Can I admit something that used to frustrate me when I was grieving?
People would ask how I was doing when they didn’t actually want an honest answer.
Not everyone. Some people genuinely cared. Some people knew how to sit with another human being in real pain without trying to rush them out of it. Those people were rare, and I was grateful for every single one of them.
But a lot of people were asking out of habit. Politeness. Social obligation. It was just part of the script.
“How are you?” “Fine.” “Good to hear.”
Conversation over.
The problem was… I wasn’t fine. Not even a little bit.
And after a while, it became exhausting trying to decide in real time whether to give the socially acceptable answer or the truthful one. So I started doing something that I’m sure made a lot of people uncomfortable. When someone asked how I was doing, I’d look at them and say, “Do you really want to know? Or are you just being polite?”
That changed the energy in the room pretty fast.
Most people looked uncomfortable. Some laughed nervously. A few actually admitted, “No, not really.”
And honestly? I respected that. At least it was the truth.
What was harder to sit with was realizing just how uncomfortable real emotion makes people. Especially grief. Especially sadness that lasts longer than other people think it should. Because there is absolutely a pressure in our culture to appear okay. To move forward. To stay positive. To show progress. And if enough time passes, people start expecting your pain to get quieter, smaller, more manageable for them to be around.
Not because they’re bad people. I genuinely don’t think that’s it.
I think most people just don’t know what to do with pain they can’t fix. So they look for signs that you’re getting better. And when you’re not, when you’re still right in the middle of it, the conversation gets awkward and they find a reason to move on.
And that pressure doesn’t just show up in grief. It’s everywhere.
People post happy moments while privately falling apart. People say they’re good because explaining the truth feels like too much work. People smile through burnout, loneliness, anxiety, depression, and emotional exhaustion because they don’t want to make anyone else uncomfortable.
After a while, you stop actually living your life and you start performing it.
And that performance takes energy. A lot of energy. Energy most of us don’t have to spare.
I think that’s part of why so many people feel so disconnected from themselves right now. They spend so much time managing how they appear that they genuinely lose touch with how they actually feel. And that disconnect creates a constant internal friction — not because difficult emotions are wrong, but because pretending not to have them is exhausting in a way that compounds over time.

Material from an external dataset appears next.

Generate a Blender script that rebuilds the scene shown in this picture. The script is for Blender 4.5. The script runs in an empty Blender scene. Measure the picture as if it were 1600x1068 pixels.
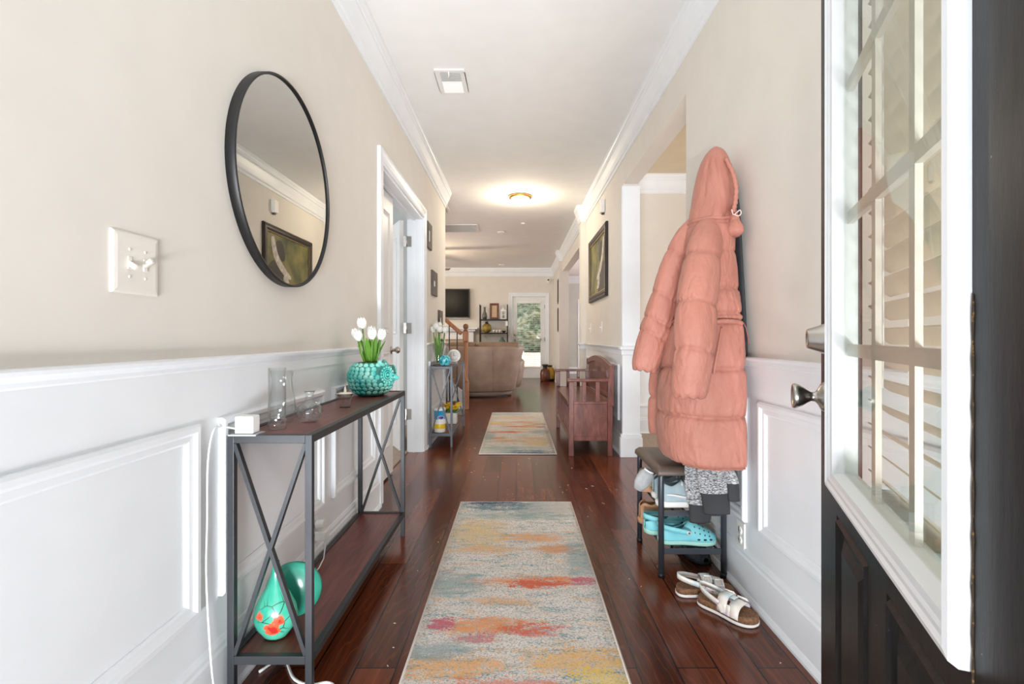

You start editing yourself in real time. You measure your honesty by how comfortable it will make someone else. And eventually… that gets very lonely.
One of the things grief taught me is that healing and performance are not the same thing. Looking okay is not the same as being okay. And positivity isn’t always healthy if it requires you to abandon what’s actually real.
I remember a coworker named Rose asking how I was doing after Bob died. When I asked her my usual question, “Do you really want to know?”
She said, without hesitating, “Of course I do.”
So I told her the truth.
I told her I hated my life. That I hated living like that. That I wished I could have him back, and I hated crying all the time, and I didn’t know how to do any of this.
And once I started talking, the tears came too.
Rose didn’t try to fix it. She didn’t rush me toward the bright side. She didn’t tell me that everything happens for a reason or that I needed to stay strong. She just hugged me and said, “It’s okay. It’s understandable.”
I still think about that moment.
Not because she solved anything. She didn’t. But for a few minutes, I didn’t have to perform being okay. I could just be honest. And I cannot tell you how much that mattered.
I think a lot of people are starving for exactly that. Not advice. Not correction. Not someone handing them a reframe. Just the ability to tell the truth about where they are without feeling like they’re failing some invisible happiness test.
Maybe that’s part of healing, too — finding the people and spaces where you don’t have to perform your way through pain.
And maybe happiness becomes more possible when honesty finally has enough room to breathe.
Your turn
For this week, I’d like you to ponder this: How often do you answer “I’m fine” on autopilot? Where do you feel pressure to appear okay when you’re not? Who in your life actually makes it safe to answer honestly?
And are you giving yourself permission to tell the truth about how you actually feel?